Le banche rischiano lo stallo I sindacati: sciopero da luglio

Gli esuberi di Intesa Sanpaolo rappresentano la battaglia più delicata della «Grande guerra» del credito che quest’estate rischia di tradursi in una catena di scioperi non senza ripercussioni sull’operatività quotidiana con famiglie e imprese. L’«incendio» sociale potrebbe essere appiccato già a inizio luglio, aprendo una frattura in un sistema creditizio che finora era riuscito a gestire sia il percorso di fusioni e acquisizioni che ha portato alla nascita dei big nazionali, sia la crisi mondiale.
In gioco c’è in primo luogo il rinnovo del contratto dei bancari ma, malgrado le trattative non siano ancora iniziate dal punto di vista formale, i rapporti tra i sindacati e l’Abi sono stati esacerbati dalla «disdetta» del meccanismo che assicurava la volontarietà di accesso al «Fondo esuberi»: si tratta dell’ammortizzatore principe del settore che, secondo alcune stime, ha pagato dal 2001 l’assegno mensile a circa 35mila prepensionati. L’Abi osteggia il Fondo considerandolo troppo oneroso (in media 200mila euro a lavoratore per l’intero periodo, ma da spesare il primo anno) per gli attuali bilanci, già provati dalla strettoia di Basilea III e da una redditività ancora scarsa. Il caso di Intesa Sanpaolo, che nel nuovo piano industriale calcola 3mila esuberi e 5mila persone da riqualificare, dimostra però che il settore continua ad avere una marcata necessità di ristrutturare. Da qui lo scontro muscolare e preventivo oggi in corso.

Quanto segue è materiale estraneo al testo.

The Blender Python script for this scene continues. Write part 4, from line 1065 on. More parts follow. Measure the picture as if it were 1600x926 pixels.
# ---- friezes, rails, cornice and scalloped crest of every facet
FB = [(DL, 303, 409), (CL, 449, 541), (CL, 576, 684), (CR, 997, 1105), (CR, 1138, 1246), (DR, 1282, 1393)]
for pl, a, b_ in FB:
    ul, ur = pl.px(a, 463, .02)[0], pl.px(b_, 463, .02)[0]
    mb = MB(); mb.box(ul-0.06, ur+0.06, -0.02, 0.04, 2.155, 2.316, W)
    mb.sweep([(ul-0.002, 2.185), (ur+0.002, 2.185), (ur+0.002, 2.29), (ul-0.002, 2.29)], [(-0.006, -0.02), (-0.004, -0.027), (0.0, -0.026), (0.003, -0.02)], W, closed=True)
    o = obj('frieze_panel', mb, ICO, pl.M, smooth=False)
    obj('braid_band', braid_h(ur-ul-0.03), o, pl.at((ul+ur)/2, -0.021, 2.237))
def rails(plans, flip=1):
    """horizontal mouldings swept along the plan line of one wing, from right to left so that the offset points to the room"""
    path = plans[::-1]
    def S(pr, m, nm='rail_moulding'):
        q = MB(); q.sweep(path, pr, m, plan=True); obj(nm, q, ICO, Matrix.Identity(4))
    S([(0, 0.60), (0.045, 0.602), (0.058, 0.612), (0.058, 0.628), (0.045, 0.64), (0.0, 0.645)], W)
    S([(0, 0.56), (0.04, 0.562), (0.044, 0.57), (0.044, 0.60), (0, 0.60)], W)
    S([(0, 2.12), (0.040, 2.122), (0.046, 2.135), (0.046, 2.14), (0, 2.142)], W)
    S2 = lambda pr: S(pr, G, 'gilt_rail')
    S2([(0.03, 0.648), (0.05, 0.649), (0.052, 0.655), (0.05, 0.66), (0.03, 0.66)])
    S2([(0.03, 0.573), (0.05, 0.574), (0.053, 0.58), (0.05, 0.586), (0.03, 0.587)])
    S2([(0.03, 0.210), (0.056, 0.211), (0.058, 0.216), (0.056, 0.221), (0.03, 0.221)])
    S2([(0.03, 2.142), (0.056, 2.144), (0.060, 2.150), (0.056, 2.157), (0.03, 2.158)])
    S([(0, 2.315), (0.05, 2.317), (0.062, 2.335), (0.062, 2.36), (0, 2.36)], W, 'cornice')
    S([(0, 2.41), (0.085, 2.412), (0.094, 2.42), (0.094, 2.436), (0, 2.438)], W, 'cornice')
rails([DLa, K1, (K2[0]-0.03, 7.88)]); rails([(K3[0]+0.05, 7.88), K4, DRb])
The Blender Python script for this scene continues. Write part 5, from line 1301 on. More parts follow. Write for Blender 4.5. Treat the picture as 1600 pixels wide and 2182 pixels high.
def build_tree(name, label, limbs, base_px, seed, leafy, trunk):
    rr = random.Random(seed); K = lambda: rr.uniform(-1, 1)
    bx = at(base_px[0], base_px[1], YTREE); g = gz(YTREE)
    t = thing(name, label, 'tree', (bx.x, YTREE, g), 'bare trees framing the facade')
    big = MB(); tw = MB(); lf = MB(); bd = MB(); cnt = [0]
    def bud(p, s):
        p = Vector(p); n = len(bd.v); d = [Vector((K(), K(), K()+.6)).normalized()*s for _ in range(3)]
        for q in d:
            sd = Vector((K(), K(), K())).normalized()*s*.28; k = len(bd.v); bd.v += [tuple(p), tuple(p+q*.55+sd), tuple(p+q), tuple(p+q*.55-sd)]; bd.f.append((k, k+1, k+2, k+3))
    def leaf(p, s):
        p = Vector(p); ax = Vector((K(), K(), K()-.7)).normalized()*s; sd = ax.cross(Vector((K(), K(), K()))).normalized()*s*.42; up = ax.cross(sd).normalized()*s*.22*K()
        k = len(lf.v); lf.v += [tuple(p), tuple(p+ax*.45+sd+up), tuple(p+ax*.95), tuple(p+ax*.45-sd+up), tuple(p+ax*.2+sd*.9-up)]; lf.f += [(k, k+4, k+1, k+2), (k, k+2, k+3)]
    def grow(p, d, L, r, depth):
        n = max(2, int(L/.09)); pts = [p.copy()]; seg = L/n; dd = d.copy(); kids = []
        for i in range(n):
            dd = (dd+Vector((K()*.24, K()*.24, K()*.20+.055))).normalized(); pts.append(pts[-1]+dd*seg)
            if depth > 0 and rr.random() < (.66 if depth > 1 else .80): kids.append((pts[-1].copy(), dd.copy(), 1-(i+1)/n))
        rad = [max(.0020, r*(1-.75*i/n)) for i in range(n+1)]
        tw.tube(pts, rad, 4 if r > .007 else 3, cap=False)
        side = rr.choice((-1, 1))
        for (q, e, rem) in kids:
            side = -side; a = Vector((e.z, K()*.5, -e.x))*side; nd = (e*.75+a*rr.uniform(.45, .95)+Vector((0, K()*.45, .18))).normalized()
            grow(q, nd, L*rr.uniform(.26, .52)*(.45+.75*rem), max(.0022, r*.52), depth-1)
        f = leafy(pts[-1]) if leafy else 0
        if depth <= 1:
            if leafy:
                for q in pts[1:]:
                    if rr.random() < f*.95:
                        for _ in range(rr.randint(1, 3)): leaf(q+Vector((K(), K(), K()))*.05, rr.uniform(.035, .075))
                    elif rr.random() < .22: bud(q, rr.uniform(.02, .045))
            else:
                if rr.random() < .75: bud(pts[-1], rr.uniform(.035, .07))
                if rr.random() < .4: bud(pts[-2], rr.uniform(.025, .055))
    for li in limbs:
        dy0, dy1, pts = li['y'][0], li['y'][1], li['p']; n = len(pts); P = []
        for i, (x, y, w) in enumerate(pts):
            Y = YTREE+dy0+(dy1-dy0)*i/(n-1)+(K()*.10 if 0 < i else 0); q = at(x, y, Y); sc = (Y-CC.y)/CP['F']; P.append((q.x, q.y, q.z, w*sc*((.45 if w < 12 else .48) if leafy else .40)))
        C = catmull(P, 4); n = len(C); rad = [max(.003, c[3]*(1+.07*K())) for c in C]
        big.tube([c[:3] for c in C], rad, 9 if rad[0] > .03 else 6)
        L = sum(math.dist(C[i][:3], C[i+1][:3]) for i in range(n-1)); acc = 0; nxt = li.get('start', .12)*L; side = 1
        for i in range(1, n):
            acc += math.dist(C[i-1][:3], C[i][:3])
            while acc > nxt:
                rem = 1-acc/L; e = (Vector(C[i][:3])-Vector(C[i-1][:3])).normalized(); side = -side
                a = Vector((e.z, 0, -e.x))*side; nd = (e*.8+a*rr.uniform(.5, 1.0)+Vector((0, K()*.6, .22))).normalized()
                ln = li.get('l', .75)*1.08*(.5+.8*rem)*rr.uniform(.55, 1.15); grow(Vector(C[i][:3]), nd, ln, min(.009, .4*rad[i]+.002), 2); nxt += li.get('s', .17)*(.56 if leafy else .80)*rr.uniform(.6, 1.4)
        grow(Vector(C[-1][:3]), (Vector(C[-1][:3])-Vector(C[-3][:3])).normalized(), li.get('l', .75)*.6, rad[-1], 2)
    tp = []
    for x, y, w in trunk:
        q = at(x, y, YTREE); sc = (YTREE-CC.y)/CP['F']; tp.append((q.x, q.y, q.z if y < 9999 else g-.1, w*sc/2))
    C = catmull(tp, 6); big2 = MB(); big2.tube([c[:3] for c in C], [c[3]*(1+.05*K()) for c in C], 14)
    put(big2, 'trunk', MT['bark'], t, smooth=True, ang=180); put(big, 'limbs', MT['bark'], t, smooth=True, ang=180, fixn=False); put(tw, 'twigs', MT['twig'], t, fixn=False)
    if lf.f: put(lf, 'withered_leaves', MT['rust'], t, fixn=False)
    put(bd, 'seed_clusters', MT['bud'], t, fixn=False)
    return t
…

In sede Abi, il dominus delle trattative è Francesco Micheli nella propria veste di capo delegazione sindacale di Palazzo Altieri. L’obiettivo ultimo dell’ex direttore generale di Intesa Sanpaolo e attuale superconsulente dell’ad Corrado Passera, sembra comunque quello di coniugare quell’idea di «efficienza» e di «innovazione» che il presidente Giuseppe Mussari ha voluto anche per la struttura dell’associazione. Dando maggior peso alle trattative aziendali, come sta facendo la Fiat di Sergio Marchionne. La strategia delle banche è legare gli aumenti contrattuali alla produttività (magari imponendo 1 ora al giorno di lavoro in più allo sportello e riducendo le ferie), ma agli occhi dei sindacati non avrebbe potuto esserci viatico peggiore dello strappo sul Fondo esuberi.
Il problema è la probabile introduzione di strumenti come l’indennità di disoccupazione: le banche, che ogni anno versano nelle casse dello Stato 240 milioni, vorrebbero infatti ora utilizzare il «cuscinetto» della Cig, ridisegnando il Fondo esuberi per coprire uno dei 5 anni previsti. Ipotesi però osteggiata dai sindacati, perché equivarrebbe ad avvallare dei licenziamenti. Tale strada è comunque tutta da verificare anche dal punto di vista politico, visto che ieri il ministro del Lavoro, Maurizio Sacconi, pur dicendosi disponibile a mediare sulla vertenza, ha precisato che non ci dovranno essere «oneri pubblici». Il quadro è poi ulteriormente complicato dalle prove di forza tra i sindacati del settore e dai rapporti di «buon vicinato» tra i campioni del credito e le sigle ex confederali: con Unicredit, considerata più «vicina» alla Fisac-Cgil, e Intesa Sanpaolo da sempre più legata alla Fiba-Cisl. Una diarchia che ha iniziato a creparsi da quando la Fabi esprime una linea politica forte.
Al momento pare essere caduta nel vuoto anche la disponibilità dei sindacati di caricare sulle buste paga dei lavoratori parte del maggiore peso fiscale del Fondo (fino al 10%) conseguente al decreto Bersani pur di tutelare la «volontarietà» degli esodi. Ma se Micheli otterrà l’accordo sul contratto e la riforma del Fondo, Ca de’ Sass potrebbe «tagliare» il personale a un costo inferiore a quello finora pagato dai concorrenti.

A partire da Unicredit che lo scorso anno ha espulso 3mila prepensionati a fronte di 2mila assunzioni di giovani, ma si avvantaggia della maggiore internazionalizzazione sia per contenere il costo del personale sia per agganciare la ripresa in atto nell’Europa centro-orientale.